As Korea grew richer, Hyundai built up its scale of production, holding down costs. It worked relentlessly to improve quality, and to innovate. And Korean governments kept the currency low, and gave the industry every help it needed - such as cheap electricity - to make exports viable.

In the mid-'80s, the Hyundai Excel hit global markets as a world-class car, selling below world prices. It was a huge success. The Korean car industry went from strength to strength. And when Korea was forced to open up to car imports, the government reinforced the buy-Korean mentality by making it known that if you were seen driving a foreign car, you risked a tax audit.

Korea has changed a lot since, but it remains dedicated to being a global force in car-making. Imports usually take less than 10 per cent of the Korean market; in Australia, they now have 91 per cent. In March, after imports inched up to 12 per cent of the market, Korean competition regulators raided the offices of BMW, Mercedes-Benz, Volkswagen and Toyota - the four biggest importers - alleging price collusion.

In Korea, manufacturing is seen as a national mission. In Australia, it is seen as a costly diversion from the nation's real strength in ripping out minerals.

The Australian government and Reserve Bank have allowed the Aussie dollar to soar, making local producers globally uncompetitive. Korea, by contrast, has amassed huge foreign exchange reserves to keep its currency low and its exports competitive.

The International Monetary Fund estimates that Australia is now the third most expensive country in the advanced world in which to produce goods and services, behind Norway and Switzerland. Korea is rated the fourth cheapest, behind Taiwan, the Czech Republic and Hong Kong.

Goods and services are now twice as expensive to produce in Australia as in Korea. A decade ago, when the dollar was low, they were almost identical.

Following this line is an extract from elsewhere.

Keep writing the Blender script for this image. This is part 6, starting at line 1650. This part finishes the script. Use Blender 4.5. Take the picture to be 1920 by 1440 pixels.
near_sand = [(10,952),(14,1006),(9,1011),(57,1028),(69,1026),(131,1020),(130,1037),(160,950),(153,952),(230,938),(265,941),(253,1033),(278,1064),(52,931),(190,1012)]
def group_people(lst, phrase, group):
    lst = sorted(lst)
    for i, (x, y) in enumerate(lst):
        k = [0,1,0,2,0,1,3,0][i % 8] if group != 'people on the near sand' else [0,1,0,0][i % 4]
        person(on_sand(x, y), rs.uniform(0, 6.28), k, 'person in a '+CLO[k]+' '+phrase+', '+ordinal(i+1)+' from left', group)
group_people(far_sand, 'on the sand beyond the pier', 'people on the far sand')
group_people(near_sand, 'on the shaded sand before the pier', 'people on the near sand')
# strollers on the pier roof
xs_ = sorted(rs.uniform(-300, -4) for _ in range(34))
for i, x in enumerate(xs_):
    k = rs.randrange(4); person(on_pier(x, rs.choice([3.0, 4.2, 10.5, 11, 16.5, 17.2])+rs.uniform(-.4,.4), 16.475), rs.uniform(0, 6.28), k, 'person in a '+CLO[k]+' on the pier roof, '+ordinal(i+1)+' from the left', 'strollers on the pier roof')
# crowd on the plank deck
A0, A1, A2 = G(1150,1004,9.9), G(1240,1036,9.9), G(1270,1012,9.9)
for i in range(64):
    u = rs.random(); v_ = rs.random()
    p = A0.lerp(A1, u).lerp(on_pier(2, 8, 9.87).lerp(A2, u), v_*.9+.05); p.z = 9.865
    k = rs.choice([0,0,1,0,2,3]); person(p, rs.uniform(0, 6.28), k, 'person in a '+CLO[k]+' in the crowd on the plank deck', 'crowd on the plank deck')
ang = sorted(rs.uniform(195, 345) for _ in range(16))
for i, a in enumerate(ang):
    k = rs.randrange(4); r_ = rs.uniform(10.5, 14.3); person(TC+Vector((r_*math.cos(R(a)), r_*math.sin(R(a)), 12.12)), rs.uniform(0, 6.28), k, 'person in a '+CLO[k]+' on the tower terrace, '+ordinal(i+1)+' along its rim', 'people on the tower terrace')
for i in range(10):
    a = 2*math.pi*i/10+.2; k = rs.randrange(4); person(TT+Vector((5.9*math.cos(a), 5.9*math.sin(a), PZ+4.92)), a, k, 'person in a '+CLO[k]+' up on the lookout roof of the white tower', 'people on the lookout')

The high dollar is one reason why the Australian car industry now stands on the brink of collapse. Since 2011, it has oscillated around $US1.05, 50 per cent above its pre-mining boom average of US70¢.

That has made our exports far more expensive, costing them sales in the Middle East and elsewhere. And with the liberalisation that has slashed tariffs from 57.5per cent in the 1980s to 5 per cent now, it has made imports here far cheaper.

The Australian Bureau of Statistics estimates that new car prices peaked in December 1995, and have fallen since by 25 per cent.

Relative to other prices, cars today cost less than half as much as in 1995. Even since 2003, car prices have fallen by a third relative to other prices. How could Ford, Holden and Toyota reduce their prices by 25 per cent since 1995 to match the fall in import prices when average costs in Australia have risen by 55 per cent in that time? And average weekly earnings have risen 107 per cent?

It was impossible, and those who blame the car makers don't understand the business. The cost equations have shifted dramatically. A range of factors has changed consumer preferences. And their market share has slumped, and as their production has fallen, their unit costs have soared.

Even among passenger cars, the local producers' share has slumped from 61per cent in 1994 to 41 per cent in 2003, and to 14 per cent now.

Australians have moved away from the big family cars produced here to either smaller cheap vehicles such as the Mazda 3, now our top-selling car, or to four-wheel drives. And the market has become fragmented, with more than 350 models competing for 1.1 million sales.

Toyota and Holden had a buffer because their head offices allocated Australia valuable markets in the Middle East. When Australian production peaked in 2004 at 407,537 units, Toyota was exporting two-thirds of its output, and Holden a third. By contrast, Ford Australia was allowed to have only minor export sales.

But as the dollar has soared, those export markets too have shrunk by half. Australia is no longer a competitive place to produce cars. To save what is left of the industry will require both the dollar and consumer preferences to shift back to where they were. It's a big ask.